As árvores que não plantei no caminho
Como enxergar os futuros não realizados?
Iana Soares
ianascm@gmail.com
– Você viaja para reviver seu passado? – era, a esta altura, a pergunta do Khan, que também podia ser formulada da seguinte maneira:
– Você viaja para reencontrar o seu futuro?
E a resposta de Marco:
– Os outros lugares são espelhos em negativo. O viajante reconhece o pouco que é seu descobrindo o muito que não teve e o que não terá.
(Ítalo Calvino em “As cidades invisíveis”)
Não tive filhos, quase escrevi um livro e já plantei árvores. Ao ler, penso que talvez não tenha plantado, porque não posso ter a certeza de que foi uma árvore, verdadeiramente, com os atributos que você necessita observar para nomeá-la assim. Milho, coentro, manjericão, jiboia, cara-de-cavalo, tudo isso eu posso afirmar que plantei. Agora, árvore com caule grosso, maior do que um abraço, e copa frondosa, que dá sombra e narra o tempo pela altura, não. As que quero enumerar não nasceram pelas minhas mãos.
Maio de 2013. Fui ao açude Castanhão fotografar a Velha Jaguaribara que, com os anos de seca, deixou de estar submersa e voltou para perto dos olhos.

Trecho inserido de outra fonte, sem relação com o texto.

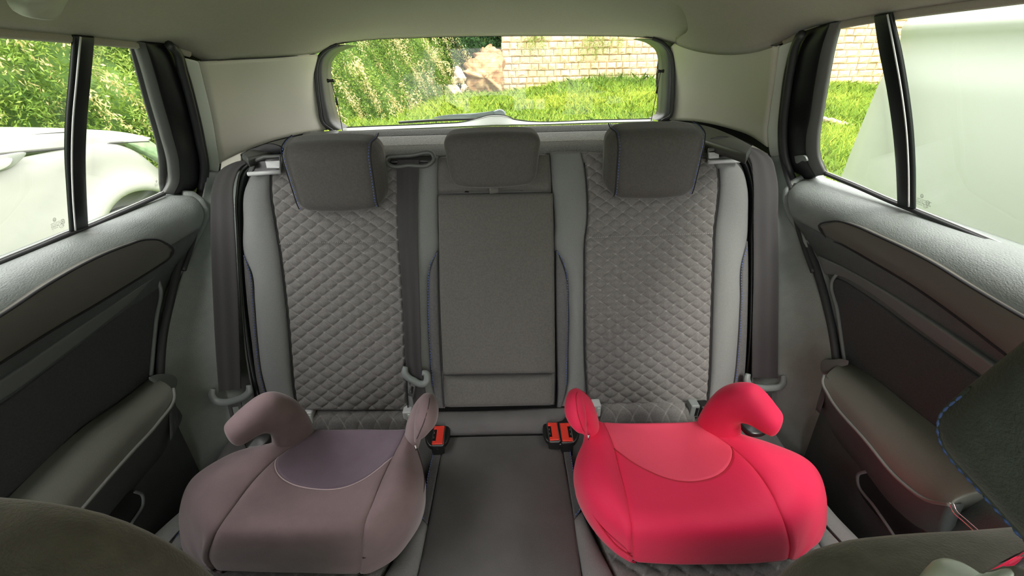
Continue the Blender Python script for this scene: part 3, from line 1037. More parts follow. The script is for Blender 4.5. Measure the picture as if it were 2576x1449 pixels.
def stamp(win, o, e, f, size, fn):
    """o: corner pixel; e,f pixel steps for one unit right and one unit down; printed on the pane"""
    root = []
    def P(x, y): return fn(o[0] + e[0] * x + f[0] * y, o[1] + e[1] * x + f[1] * y)
    c0 = P(0, 0)
    ex = P(1, 0) - c0
    ey = -(P(0, 1) - c0)
    nn = np.cross(ex, ey)
    nn /= np.linalg.norm(nn)
    V, Fc = [], []

    def seg(a, b, w=.55):
        a, b = np.array(P(*a)), np.array(P(*b))
        t = b - a
        s = np.cross(t, nn)
        s = s / (np.linalg.norm(s) + 1e-9) * np.linalg.norm(ex) * w / 2
        q = len(V)
        for p in (a - s, b - s, b + s, a + s): V.append(p)
        Fc.append((q, q + 1, q + 2, q + 3))

    def ring(cx, cy, rx, ry, w=.5, n=24):
        for k in range(n):
            a0, a1 = 2 * math.pi * k / n, 2 * math.pi * (k + 1) / n
            seg((cx + rx * math.cos(a0), cy + ry * math.sin(a0)), (cx + rx * math.cos(a1), cy + ry * math.sin(a1)), w)
    ring(11, 2.5, 2.8, 2.8)
    # V above W inside the ring
    for a, b in (((9.6, .4), (11, 2.2)), ((11, 2.2), (12.4, .4)), ((8.9, 1.6), (10.1, 4.6)), ((10.1, 4.6), (11, 3)), ((11, 3), (11.9, 4.6)), ((11.9, 4.6), (13.1, 1.6))): seg(a, b, .5)
    ring(24.5, 9.5, 3.4, 3.4)
    ring(20.5, 15.2, 3.6, 2.7)
    o_ = mesh_obj('maker_stamp', V, Fc, m_stamp, win, smooth=False)
    M = np.eye(4)
    for txt, x, y, s in (('SAFETY GLASS  TEMP', 2, 8, 1.7), ('AS2  M270  DOT 22', 2, 10.4, 1.7), ('E202196 - M1A', 2, 13.2, 2.5), ('43R-001582', 2, 15.6, 1.5), ('2', 3.4, 18, 1.5), ('E3', 22.6, 10.5, 2.8), ('CCC', 18.7, 16, 2.2)):
        c = bpy.data.curves.new('stamp_text', 'FONT')
        c.body = txt
        c.size = s * 1.25 * float(np.linalg.norm(ey))
        to = bpy.data.objects.new('stamp_text', c)
        COL.objects.link(to)
        c.materials.append(m_stamp)
        p = P(x, y) + nn * .0002 * (1 if nn @ (CAM - c0) > 0 else -1)
        X_ = ex / np.linalg.norm(ex)
        Y_ = ey - X_ * (ey @ X_)
        Y_ /= np.linalg.norm(Y_)
        Z_ = np.cross(X_, Y_)
        to.matrix_world = Matrix(((X_[0], Y_[0], Z_[0], p[0]), (X_[1], Y_[1], Z_[1], p[1]), (X_[2], Y_[2], Z_[2], p[2]), (0, 0, 0, 1)))
        to.parent = win
        to.matrix_parent_inverse = win.matrix_world.inverted()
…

Registrei uma árvore plantada em um barco, na minha ilusão. Não sabia que, naquele mesmo instante, o André Salgado caía de um prédio em Natal, enquanto também fotografava. Como era possível que aquela fotografia antecipasse uma dor que eu ainda não conhecia?
Fevereiro de 2015. Caminhava por Vilafranca del Penedès, uma região de produção de vinhos na Catalunha, quando parei em frente a outra árvore. Era inverno, as folhas se agarravam aos galhos e eu não me agarrava a ninguém. Observei com a calma que agora me falta. Como se reconhecesse um rosto antigo mas transformado, fiquei parada por um instante maior do que o clique. Como era possível que, com tanta terra e o Atlântico, Jaguaribara e o André estivessem lá?
Setembro de 2007. Conheci um flamboyant amarelo que mora ao lado da casa de Eva e Geise, no assentamento Transval, do Movimento dos Trabalhadores Rurais Sem Terra, em Canindé. Eu tinha 20 anos e uma câmera miudinha, emprestada, que usava para registrar as experiências do Programa Nacional de Educação na Reforma Agrária. Ontem, quase 14 anos depois, Eva me flagrou ouvindo “Canción de las simples cosas”, no Spotify. Não nos vemos desde o dia em que ela escutou “Mas que nada”, do Sérgio Mendes, em um walkman que eu tinha. Só agora entendi que as outras duas árvores existiram porque enxerguei primeiro esta. Olhar é sempre estreia, adivinhação e reencontro.
Enquanto escrevo, Ítalo Calvino ergue outra árvore diante de mim, sempre a mesma: “os futuros não realizados são apenas ramos do passado: ramos secos”. Consigo guardá-la aqui, ao lado de todas as que ainda não vingaram porque não joguei as sementes na terra.
P.S: Preciso me contradizer. Já plantei um baobá a quatro mãos. Outro dia eu conto como vi o amor nascer.